Provided material:
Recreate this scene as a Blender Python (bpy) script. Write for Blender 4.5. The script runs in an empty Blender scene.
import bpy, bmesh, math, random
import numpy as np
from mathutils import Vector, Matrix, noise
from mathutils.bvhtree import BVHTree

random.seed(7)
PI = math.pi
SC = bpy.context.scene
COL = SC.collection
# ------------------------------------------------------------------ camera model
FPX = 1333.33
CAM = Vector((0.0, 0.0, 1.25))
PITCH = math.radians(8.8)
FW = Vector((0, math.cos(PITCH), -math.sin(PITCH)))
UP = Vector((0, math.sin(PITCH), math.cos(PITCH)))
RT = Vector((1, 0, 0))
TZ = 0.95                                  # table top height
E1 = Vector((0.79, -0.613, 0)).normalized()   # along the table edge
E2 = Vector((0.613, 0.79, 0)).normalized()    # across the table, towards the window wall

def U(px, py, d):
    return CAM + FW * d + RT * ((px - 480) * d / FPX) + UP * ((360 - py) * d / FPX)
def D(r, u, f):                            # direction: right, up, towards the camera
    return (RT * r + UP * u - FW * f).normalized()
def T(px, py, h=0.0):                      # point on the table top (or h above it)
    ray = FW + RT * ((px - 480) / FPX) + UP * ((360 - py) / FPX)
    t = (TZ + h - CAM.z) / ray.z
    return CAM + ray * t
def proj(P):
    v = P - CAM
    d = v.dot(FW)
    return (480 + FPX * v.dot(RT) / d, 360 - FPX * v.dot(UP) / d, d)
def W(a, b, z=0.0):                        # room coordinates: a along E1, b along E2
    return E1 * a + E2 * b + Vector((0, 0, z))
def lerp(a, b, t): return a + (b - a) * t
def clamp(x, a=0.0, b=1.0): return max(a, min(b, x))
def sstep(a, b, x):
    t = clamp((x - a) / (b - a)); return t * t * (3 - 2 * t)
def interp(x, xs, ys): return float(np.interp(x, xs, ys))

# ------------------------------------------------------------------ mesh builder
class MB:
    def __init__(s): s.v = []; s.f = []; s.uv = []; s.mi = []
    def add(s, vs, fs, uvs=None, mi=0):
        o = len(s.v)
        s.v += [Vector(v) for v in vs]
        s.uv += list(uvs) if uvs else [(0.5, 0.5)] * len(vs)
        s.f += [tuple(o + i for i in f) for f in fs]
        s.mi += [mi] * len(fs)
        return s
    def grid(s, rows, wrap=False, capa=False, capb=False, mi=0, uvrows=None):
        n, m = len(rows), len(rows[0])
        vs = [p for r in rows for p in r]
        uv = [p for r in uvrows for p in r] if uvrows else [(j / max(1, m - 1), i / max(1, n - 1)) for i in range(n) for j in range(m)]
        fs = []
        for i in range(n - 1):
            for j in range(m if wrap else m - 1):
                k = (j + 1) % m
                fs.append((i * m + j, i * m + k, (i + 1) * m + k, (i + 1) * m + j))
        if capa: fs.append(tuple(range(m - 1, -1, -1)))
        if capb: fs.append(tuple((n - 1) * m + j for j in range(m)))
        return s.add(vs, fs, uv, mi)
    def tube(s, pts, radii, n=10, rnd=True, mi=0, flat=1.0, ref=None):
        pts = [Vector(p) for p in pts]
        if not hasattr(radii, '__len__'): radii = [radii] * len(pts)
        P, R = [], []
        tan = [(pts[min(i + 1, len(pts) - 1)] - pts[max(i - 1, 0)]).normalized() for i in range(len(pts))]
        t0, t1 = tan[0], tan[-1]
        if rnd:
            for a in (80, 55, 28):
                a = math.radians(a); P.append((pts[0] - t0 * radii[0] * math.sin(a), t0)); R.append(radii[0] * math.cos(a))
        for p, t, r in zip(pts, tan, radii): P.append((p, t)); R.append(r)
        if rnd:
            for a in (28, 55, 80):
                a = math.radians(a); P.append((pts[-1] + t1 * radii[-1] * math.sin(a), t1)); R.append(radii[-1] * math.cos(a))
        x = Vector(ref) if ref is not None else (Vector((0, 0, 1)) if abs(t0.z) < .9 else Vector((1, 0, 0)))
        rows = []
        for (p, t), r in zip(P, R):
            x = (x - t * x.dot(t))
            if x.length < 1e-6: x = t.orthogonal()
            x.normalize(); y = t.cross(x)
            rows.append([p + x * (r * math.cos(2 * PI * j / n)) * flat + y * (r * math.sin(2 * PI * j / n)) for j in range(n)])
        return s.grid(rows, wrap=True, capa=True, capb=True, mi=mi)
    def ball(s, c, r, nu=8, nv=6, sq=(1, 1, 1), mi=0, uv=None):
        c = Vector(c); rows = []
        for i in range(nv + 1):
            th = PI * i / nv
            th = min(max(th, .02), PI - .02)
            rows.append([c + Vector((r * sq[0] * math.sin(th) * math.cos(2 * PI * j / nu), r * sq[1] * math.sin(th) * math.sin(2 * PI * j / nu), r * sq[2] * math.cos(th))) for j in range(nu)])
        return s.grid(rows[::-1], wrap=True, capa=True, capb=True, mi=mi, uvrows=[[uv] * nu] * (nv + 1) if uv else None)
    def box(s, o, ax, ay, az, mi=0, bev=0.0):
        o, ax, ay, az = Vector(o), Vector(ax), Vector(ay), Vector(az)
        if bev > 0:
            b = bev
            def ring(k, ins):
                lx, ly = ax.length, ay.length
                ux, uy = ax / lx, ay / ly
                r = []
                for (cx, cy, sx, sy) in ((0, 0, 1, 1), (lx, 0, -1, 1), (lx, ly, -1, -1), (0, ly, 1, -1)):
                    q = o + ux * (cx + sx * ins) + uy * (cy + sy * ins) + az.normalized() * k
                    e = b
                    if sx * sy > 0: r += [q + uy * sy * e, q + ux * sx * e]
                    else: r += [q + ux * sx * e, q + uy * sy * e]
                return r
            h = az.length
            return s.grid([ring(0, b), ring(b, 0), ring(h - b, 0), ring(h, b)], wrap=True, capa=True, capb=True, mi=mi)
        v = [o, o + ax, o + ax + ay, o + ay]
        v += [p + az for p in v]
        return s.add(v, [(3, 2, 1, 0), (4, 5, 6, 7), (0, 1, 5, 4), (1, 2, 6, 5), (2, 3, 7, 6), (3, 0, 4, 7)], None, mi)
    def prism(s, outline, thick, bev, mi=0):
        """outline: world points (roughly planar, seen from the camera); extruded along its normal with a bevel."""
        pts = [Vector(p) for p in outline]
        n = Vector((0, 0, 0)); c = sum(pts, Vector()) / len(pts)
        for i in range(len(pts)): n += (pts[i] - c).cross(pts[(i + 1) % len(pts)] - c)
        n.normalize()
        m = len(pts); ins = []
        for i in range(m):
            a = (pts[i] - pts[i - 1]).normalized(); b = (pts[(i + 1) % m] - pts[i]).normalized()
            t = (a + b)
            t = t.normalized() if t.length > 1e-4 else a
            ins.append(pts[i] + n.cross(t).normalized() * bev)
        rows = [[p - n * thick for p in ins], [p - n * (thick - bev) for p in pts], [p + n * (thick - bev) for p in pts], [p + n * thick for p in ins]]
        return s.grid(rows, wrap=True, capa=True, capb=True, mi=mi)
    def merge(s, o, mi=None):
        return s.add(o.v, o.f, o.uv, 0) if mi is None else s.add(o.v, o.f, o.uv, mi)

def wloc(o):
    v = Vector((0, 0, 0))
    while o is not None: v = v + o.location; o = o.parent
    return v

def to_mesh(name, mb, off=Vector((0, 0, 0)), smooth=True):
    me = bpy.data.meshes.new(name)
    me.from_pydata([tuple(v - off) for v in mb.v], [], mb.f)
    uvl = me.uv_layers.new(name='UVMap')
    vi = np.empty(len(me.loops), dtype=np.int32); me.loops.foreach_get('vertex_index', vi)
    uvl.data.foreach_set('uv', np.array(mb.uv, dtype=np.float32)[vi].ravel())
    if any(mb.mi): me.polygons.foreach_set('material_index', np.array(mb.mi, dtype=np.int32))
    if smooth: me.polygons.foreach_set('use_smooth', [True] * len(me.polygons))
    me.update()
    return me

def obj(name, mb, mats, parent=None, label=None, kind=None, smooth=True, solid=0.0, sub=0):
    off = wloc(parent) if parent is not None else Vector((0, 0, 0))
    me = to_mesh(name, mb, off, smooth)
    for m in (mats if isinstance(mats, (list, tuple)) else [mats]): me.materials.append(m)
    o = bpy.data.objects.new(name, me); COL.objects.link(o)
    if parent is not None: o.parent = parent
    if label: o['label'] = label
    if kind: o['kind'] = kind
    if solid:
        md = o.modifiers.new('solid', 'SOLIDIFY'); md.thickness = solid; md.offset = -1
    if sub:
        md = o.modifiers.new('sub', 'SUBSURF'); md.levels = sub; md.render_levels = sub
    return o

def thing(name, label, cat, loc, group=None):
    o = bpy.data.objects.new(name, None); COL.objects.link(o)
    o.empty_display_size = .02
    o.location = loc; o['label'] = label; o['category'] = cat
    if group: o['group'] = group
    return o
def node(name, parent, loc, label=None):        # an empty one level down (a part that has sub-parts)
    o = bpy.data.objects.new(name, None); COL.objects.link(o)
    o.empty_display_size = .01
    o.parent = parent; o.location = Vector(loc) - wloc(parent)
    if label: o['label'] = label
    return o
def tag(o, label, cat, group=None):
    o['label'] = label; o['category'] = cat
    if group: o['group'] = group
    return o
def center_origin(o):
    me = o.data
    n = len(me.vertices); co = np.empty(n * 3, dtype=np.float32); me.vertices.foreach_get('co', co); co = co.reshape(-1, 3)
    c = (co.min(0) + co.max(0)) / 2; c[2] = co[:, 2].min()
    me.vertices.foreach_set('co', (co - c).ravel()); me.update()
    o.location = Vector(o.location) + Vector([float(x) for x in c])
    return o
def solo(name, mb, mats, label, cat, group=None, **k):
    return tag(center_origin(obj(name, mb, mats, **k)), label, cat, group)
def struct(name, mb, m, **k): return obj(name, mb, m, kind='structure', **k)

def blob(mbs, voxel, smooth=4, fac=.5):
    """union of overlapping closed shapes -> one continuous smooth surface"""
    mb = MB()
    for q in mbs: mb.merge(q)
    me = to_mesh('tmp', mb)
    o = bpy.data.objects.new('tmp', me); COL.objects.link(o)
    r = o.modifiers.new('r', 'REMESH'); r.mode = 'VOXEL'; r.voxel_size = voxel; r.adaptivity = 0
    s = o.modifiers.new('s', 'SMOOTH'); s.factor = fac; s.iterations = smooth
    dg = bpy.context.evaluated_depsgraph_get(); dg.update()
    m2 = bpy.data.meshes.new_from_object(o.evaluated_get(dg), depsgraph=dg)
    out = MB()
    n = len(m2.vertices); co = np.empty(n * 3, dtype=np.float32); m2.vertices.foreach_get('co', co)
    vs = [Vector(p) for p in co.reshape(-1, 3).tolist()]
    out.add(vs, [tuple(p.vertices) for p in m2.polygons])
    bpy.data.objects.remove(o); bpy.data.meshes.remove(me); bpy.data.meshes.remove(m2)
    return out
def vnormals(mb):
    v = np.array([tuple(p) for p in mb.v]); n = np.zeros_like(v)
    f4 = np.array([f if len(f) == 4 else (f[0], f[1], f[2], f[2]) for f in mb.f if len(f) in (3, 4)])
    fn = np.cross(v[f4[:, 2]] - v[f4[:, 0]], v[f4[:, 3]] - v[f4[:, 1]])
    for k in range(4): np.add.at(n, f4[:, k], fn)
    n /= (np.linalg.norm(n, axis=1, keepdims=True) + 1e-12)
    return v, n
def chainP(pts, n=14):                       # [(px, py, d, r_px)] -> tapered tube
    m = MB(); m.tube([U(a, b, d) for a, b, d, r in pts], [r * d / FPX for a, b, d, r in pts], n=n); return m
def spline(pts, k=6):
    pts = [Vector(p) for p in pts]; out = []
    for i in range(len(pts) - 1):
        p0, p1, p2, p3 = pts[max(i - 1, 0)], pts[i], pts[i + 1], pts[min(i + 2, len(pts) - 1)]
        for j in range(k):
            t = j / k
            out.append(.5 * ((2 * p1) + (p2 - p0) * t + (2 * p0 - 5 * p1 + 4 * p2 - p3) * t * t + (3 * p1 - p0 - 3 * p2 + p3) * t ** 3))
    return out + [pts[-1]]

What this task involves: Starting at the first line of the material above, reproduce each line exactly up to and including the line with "from mathutils.bvhtree import BVHTree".

Result:
Recreate this scene as a Blender Python (bpy) script. Write for Blender 4.5. The script runs in an empty Blender scene.
import bpy, bmesh, math, random
import numpy as np
from mathutils import Vector, Matrix, noise
from mathutils.bvhtree import BVHTree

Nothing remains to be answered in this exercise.